On 7. Dec 2006, at 20:42, jeanpierre@gmail.com wrote:
[...] i wonder if it would be possible to tweak the initialization code to handle additional shells based on $SHELL or niutil -readprop / /users/$USER shell
perhaps it could simulate a login shell (of the user's default) and export the environment to be sucked back into bash_init.sh?
i know i have discussed this on IRC a few times and it has been said that apple needs a strategy to provide this, but i really don't understand the technical limitations that would render this task *impossible*. can anyone outline the issues at play or possibly the work that would be necessary to support this?

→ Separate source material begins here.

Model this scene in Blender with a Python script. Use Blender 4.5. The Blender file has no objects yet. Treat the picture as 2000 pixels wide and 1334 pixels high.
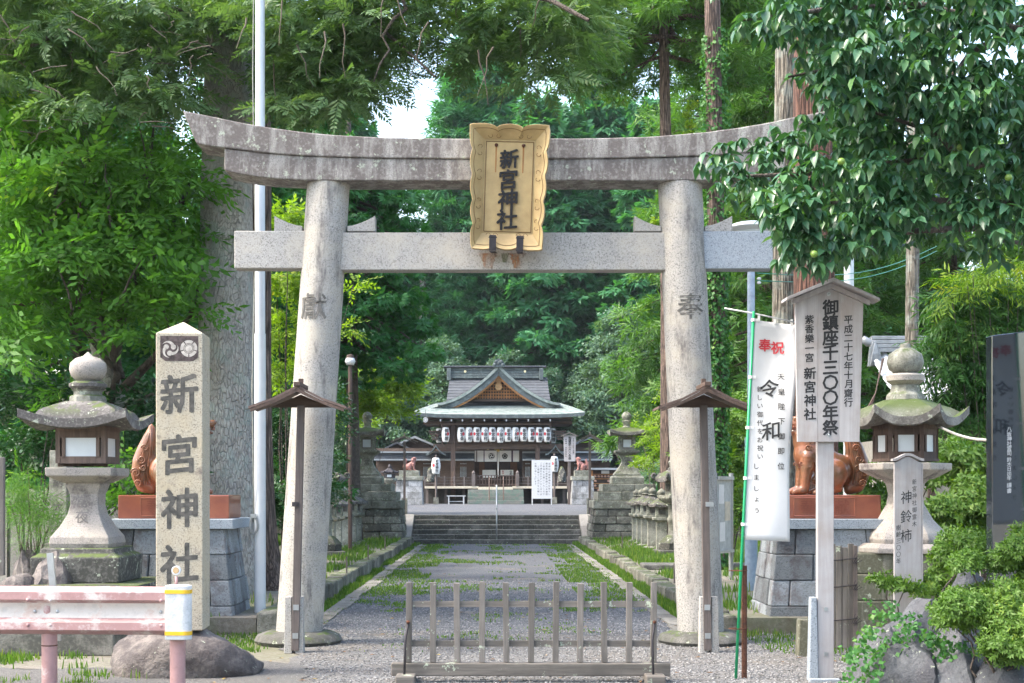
import bpy, math, random
import numpy as np
from mathutils import Vector, Matrix
sc = bpy.context.scene
COL = sc.collection
rnd = random.Random(7)
R = math.radians
# ------------------------------------------------------------------ camera
F = 2800.0          # focal length in photo pixels (photo is 2000 wide)
CX, CY, EYE = 970.0, 957.0, 1.5
cam_d = bpy.data.cameras.new('camera'); cam = bpy.data.objects.new('camera', cam_d); COL.objects.link(cam)
cam.location = (0, 0, EYE); cam.rotation_euler = (R(90), 0, 0)
cam_d.sensor_width = 36; cam_d.lens = F/2000*36; cam_d.shift_x = 0.015; cam_d.shift_y = 0.145
cam_d.clip_start = 0.1; cam_d.clip_end = 3000
sc.camera = cam
# ------------------------------------------------------------------ daylight
SUN_EL, SUN_AZ = R(54), R(-100)      # azimuth from +Y towards +X : behind the scene, to the left
w = bpy.data.worlds.new('World'); sc.world = w; w.use_nodes = True
nt = w.node_tree; nt.nodes.clear()
sky = nt.nodes.new('ShaderNodeTexSky'); sky.sky_type = 'NISHITA'; sky.sun_disc = False
sky.sun_elevation = SUN_EL; sky.sun_rotation = SUN_AZ; sky.air_density = 1.3; sky.dust_density = 4.0; sky.ozone_density = 0.6
bg = nt.nodes.new('ShaderNodeBackground'); bg.inputs[1].default_value = 0.15
wo = nt.nodes.new('ShaderNodeOutputWorld')
nt.links.new(sky.outputs[0], bg.inputs[0]); nt.links.new(bg.outputs[0], wo.inputs[0])
sun_d = bpy.data.lights.new('sun', 'SUN'); sun = bpy.data.objects.new('sun', sun_d); COL.objects.link(sun)
sun_d.energy = 1.2; sun_d.angle = R(10); sun_d.color = (1.0, 0.95, 0.86)
sdir = Vector((math.sin(SUN_AZ)*math.cos(SUN_EL), math.cos(SUN_AZ)*math.cos(SUN_EL), math.sin(SUN_EL)))
sun.rotation_euler = sdir.to_track_quat('Z', 'Y').to_euler(); sun.location = (0, 0, 60)
sc.view_settings.view_transform = 'Standard'; sc.view_settings.look = 'None'
sc.view_settings.exposure = 2.15; sc.view_settings.gamma = 1.0; sc.view_settings.use_curve_mapping = False
sc.cycles.max_bounces = 6; sc.cycles.diffuse_bounces = 3; sc.cycles.glossy_bounces = 2
sc.cycles.transmission_bounces = 4; sc.cycles.transparent_max_bounces = 6
sc.cycles.use_adaptive_sampling = True; sc.cycles.adaptive_threshold = 0.02; sc.cycles.use_denoising = True
try: sc.cycles.use_fast_gi = False
except Exception: pass

def wx(px, D): return (px-CX)*D/F
def wz(py, D): return EYE+(CY-py)*D/F
def P(px, py, D): return Vector((wx(px, D), D, wz(py, D)))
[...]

To pull this off, you basically need to write a script for every existing shell (they have various subtleties in their command language) which dumps the environment in some parse-able form.
Then you need to launch their shell interpreter with this script, and the proper options to get it to first source the proper init resource files, so that it has the environment set up, as in an interactive login shell.
This is:
a) a tedious task (figuring out all this for the various shells), b) would add some overhead to every single operation in TM that needs to have the environment, c) very fragile, as the user could do all sorts of unexpected stuff in his init files.
So b and c is already a problem now (and I’ve had to do ‘support’ related to it more times than I can count), and I will remove the current sourcing of init files for 2.0 (and instead make a better preference system for setting up the PATH with some heuristics/ smartness to make this sort of work out of the box for typical setups).